Yes, metrics are critical for a business’ success, BUT it is vital that business leaders do the hard work and concentrate on identifying the things, unique to them, that will make their businesses more profitable and more sustainable.

Metrics/analytics have become a trendy term.  Many sports teams have scrambled to follow the example of the Oakland Athletics, thinking that they can focus on the same areas to measure, like getting on base.

In real life, as depicted in the book and movie “Moneyball,” the Athletics had an outstanding analyst who carefully selected the area – and the statistics – that he believed would allow that specific “small market” team to build a winning baseball team using limited finances.

It’s Simple but NOT Easy
 

Perform

Sports Follies
While many baseball teams just decided to copy what the Athletics did, they didn’t do the work to determine what their circumstances were and based their effort on reviewing those metrics. 

The results for those teams were not good.  The “one size fits all” application failed, and many sports teams have been hampered or suffered even lower success than before they started “doing analytics.”   

They turned their teams upside down, got rid of “expensive” but experience and successful player and then had season after season of terrible performances.

The Water Treatment Plant that Didn’t Work
Another example of the right idea, the wrong application is the sad case of Tampa Florida’s expensive failure in setting up a desalination plant – one that converts saltwater to water that can be used for drinking or washing.

Saltwater contamination of drinking water is a growing problem in Florida, particularly in the area on the Gulf Coast.   A committee of local government personnel did some research and discovered that there was a very successful desalination plant in the Mediterranean area.  The plant ran well without few problems, and the cost of operation was very acceptable.

After an extended junket and multiple tours of the plant, they ordered one “just like this one.”  The problem was that there is a vast difference between conditions in the Mediterranean Sea and the Gulf of Mexico.  The plant was a disaster and could not be retrofitted to work.  

The incoming mayor used the plant’s failure in his campaign and compared the episode to “thinking you can run gasoline in a diesel engine – it just explodes.”

First, Find the Right Things to Measure

Measure

Similarly, in any business area, there is a wide range of things that can be measured.  Example: A critical measure for analyzing a business can be considered the Quick Ratio (also known as the acid test ratio) measures a company’s short-term liquidity   

While it’s a serious metric, it’s not THE only element to consider– others, like sales data, operating productivity, cash flow, customer loyalty, and retention, have become essential.   But many business leaders, although they do talk about metrics and focus on measurements, use intuition – “what I know in my gut”-- to determine what elements of their operation they will “use metrics on.”  

Many companies misuse the idea of KPI’s – Key Performance Indicators – and focus on things that DON’T create value.
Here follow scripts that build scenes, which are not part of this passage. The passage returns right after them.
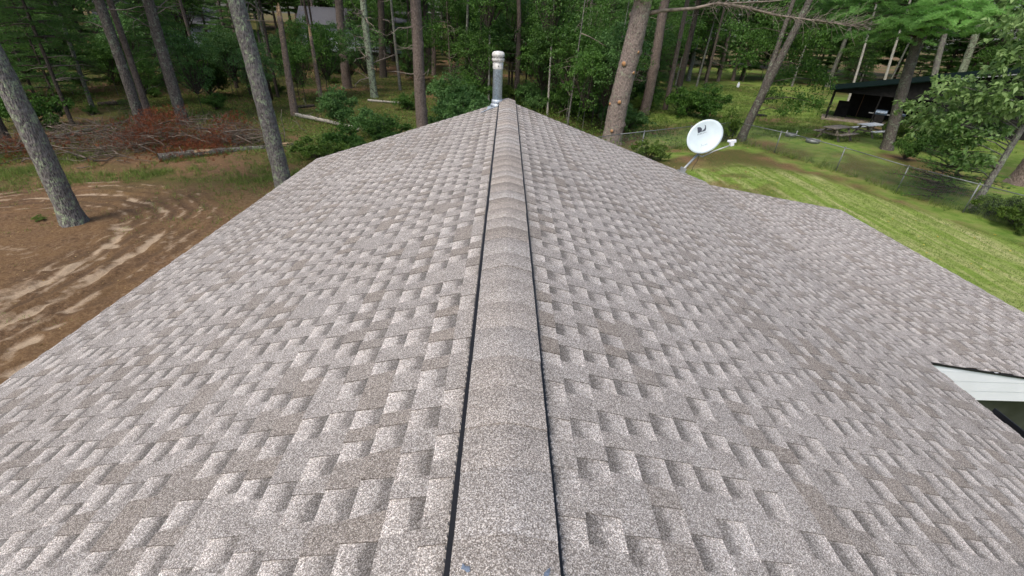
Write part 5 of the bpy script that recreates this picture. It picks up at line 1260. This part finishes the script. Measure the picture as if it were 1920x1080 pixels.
P = gpos(1383, 164); m = MB(); m.lathe([(.16, 0), (.17, .1), (.15, .42), (.07, .52), (.09, .56), (.02, .62)], (0, 0, 0), 16); o = m.build('white_jug', MT['white']); o.location = P; tag(o, 'tiny white jug shape far off on the sunny clearing', 'jug')
P = gpos(585, 158); 
# yellow board nailed to a trunk
P = lean_dir(np.array(gpos(500, 190)), 477, 48); m = MB(); m.box((0, 0, 0), (.42, .30, .46)); m.box((0, 0, .26), (.5, .38, .05)); m.box((0, .17, 0), (.1, .04, .7)); o = m.build('nest_box', MT['yellowbox'], bevel=.01); o.location = P
tag(o, 'faded yellow nest box up in the woods behind the lichened trunk by the roof edge', 'nest box')
P2 = gpos(500, 190); m = MB(); hz = P[2]-P2[2]; m.tube([(0, 0, -.1), (0, 0, hz+.6)], [.09, .07], 10); o = m.build('nest_box_post', MT['bark_dark']); o.location = (P[0], P[1]+.27, P2[2]); tag(o, 'dead stem carrying the faded yellow nest box', 'post')

# ------------------------------------------------------------------ houses far behind the trees
def far_house(loc, rz, W, D, H, label, nw=4):
    h_ = empty('far_house', loc, rz, label, 'house'); m = MB(); m.box((0, 0, H/2), (W, D, H)); wl = m.build('wall', MT['farwall'], h_)
    m = MB(); zr = H+D*.28; V = [(-W/2-.4, -D/2-.4, H), (W/2+.4, -D/2-.4, H), (W/2+.4, D/2+.4, H), (-W/2-.4, D/2+.4, H), (-W/2-.4, 0, zr), (W/2+.4, 0, zr)]; m.add(V, [(0, 1, 5, 4), (2, 3, 4, 5), (0, 4, 3), (1, 2, 5), (3, 2, 1, 0)]); m.build('roof', MT['farroof'], h_)
    for k in range(nw):
        x = -W/2+W*(k+.5)/nw; m = MB(); m.box((x, -D/2-.03, 1.6), (1.3, .08, 1.4)); w_ = m.build('window', MT['white'], h_); m = MB(); m.box((x, -D/2-.08, 1.6), (1.1, .03, 1.2)); m.build('pane', MT['glass'], w_)
    return h_
def place_far(px, d): a = ray(px, 80); n = math.hypot(a[0], a[1]); x, y = CAM[0]+a[0]/n*d, CAM[1]+a[1]/n*d; return (x, y, float(gz(x, y)))
far_house(place_far(670, 74), .18, 13, 7, 3.0, 'grey white house glimpsed through the trunks above the stout grey trunk')
far_house(place_far(320, 78), .5, 12, 7, 3.2, 'pale blue grey house glimpsed through the pines at the top left')
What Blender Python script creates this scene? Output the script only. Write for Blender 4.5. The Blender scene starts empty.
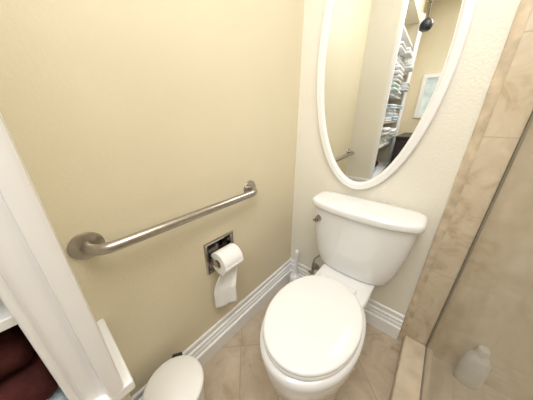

The important aspect of KPI’s is to focus and collect on relevant business activities that will demonstrate efficiency in your operations and evaluate performance in meeting strategic and operational goals.    

So, What to Measure?

Scorecard

RCS believes that you have to determine which statistics are useful by considering two fundamental questions:

  • What is your objective? 

In sports, it is to win games. In business, we believe that key objective is to increase shareholder value.

  • What factors will help you achieve that objective?

You have to determine which specific activities are important.

We help clients develop quantifiable statistics to measure business activities and evaluate strategic and operational performance.

Our work is to ensure that clients have the right metrics, can easily navigate them and that they are accessible to all, even outside “partners.”  The metrics should be transparent, quantifiable, easy to communicate, and easy to collect.

The key is to have the discipline to generate metrics that accurately reflect performance so that it can be managed.